Meager increases in income, spending signal weak rebound

June 27, 1992|By Alan Zimmerman | Alan Zimmerman,Knight-Ridder Financial News

NEW YORK -- The meager gains in May personal income and spending again affirm that the U.S. economic recovery continues at a slow pace, economists said yesterday.

Personal income rose 0.3 percent to a seasonally adjusted annual rate of $5.008 trillion in May, up from April's 0.1 percent increase. It was the fourth consecutive monthly gain, the Commerce Department said. Personal spending rose 0.5 percent to an annual rate of $4.062 trillion, near forecasts, up from last month's revised 0.4 percent gain.

"The modest gains indicate income growth is stagnating in the second quarter, while the gains in spending were largely in autos and durables, represented dips into savings, and confirm the struggling nature of the recovery," economist William Sullivan of Dean Witter Reynolds Inc. said.

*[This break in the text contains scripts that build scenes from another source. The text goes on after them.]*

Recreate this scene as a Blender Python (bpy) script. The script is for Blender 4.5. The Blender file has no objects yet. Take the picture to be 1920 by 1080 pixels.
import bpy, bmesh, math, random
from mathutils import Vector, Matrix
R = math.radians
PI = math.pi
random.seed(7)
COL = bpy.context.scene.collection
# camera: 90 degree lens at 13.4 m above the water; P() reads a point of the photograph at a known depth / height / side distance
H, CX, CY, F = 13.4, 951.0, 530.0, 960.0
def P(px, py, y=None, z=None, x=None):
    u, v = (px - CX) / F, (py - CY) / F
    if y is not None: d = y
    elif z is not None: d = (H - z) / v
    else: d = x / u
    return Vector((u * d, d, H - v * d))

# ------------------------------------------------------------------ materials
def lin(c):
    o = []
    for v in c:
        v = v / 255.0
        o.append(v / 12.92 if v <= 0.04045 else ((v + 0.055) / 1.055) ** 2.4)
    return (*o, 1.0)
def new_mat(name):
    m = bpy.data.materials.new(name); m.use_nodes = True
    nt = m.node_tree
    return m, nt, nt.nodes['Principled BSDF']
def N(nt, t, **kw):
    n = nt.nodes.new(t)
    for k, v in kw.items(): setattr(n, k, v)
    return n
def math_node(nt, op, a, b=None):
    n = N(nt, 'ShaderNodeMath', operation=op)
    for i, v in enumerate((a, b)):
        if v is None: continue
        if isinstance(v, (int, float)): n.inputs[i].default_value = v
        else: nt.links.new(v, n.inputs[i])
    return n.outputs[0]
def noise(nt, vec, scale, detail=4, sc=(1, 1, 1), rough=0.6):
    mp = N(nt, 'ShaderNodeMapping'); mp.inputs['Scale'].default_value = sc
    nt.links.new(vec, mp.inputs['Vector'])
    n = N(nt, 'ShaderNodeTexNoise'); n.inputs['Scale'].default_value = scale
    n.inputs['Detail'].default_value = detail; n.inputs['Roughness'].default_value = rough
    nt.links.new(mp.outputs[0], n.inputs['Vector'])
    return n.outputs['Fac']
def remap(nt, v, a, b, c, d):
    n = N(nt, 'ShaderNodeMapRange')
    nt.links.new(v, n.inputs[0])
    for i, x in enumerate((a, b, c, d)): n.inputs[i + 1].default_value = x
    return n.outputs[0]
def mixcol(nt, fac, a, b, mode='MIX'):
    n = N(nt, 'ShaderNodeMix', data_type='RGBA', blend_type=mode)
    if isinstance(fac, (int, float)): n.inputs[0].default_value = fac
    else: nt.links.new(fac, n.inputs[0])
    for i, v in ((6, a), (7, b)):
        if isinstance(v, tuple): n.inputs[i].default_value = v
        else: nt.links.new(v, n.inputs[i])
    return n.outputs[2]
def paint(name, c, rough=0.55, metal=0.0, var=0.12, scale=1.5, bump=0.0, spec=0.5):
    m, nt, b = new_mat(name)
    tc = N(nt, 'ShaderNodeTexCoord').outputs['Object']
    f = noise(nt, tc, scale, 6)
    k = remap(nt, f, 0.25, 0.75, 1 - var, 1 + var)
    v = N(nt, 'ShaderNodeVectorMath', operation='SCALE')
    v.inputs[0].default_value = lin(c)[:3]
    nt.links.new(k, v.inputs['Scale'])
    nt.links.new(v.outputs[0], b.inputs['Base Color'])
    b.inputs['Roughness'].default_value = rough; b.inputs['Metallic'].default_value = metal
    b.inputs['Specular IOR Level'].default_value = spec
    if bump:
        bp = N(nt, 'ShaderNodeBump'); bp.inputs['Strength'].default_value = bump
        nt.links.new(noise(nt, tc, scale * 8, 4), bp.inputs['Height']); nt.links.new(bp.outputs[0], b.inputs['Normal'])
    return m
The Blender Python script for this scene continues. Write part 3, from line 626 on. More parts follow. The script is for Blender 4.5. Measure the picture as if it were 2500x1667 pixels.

"We're not in recession, but we're moving very slowly," Mr. Sullivan said. "Consumption depends on income, and income gains are pretty weak for the early stages of the recovery."

"This is just telling you there's a little bit more money, but not enough to fuel a real consumer-led recovery," economist Michael Casey at Maria Ramirez Capital Consultants Inc. said.

"This is a relatively slow-growth" report, Mr. Casey said. Economist Paul Lally at R. H. Wrightson & Associates agreed.

"The numbers say what everybody had believed coming out of the recession: that the expansion is going to be really mild," Mr. Lally said.

"The income growth is enough to sustain the current level of consumption, but not enough to lead to an extraordinary rise in consumption."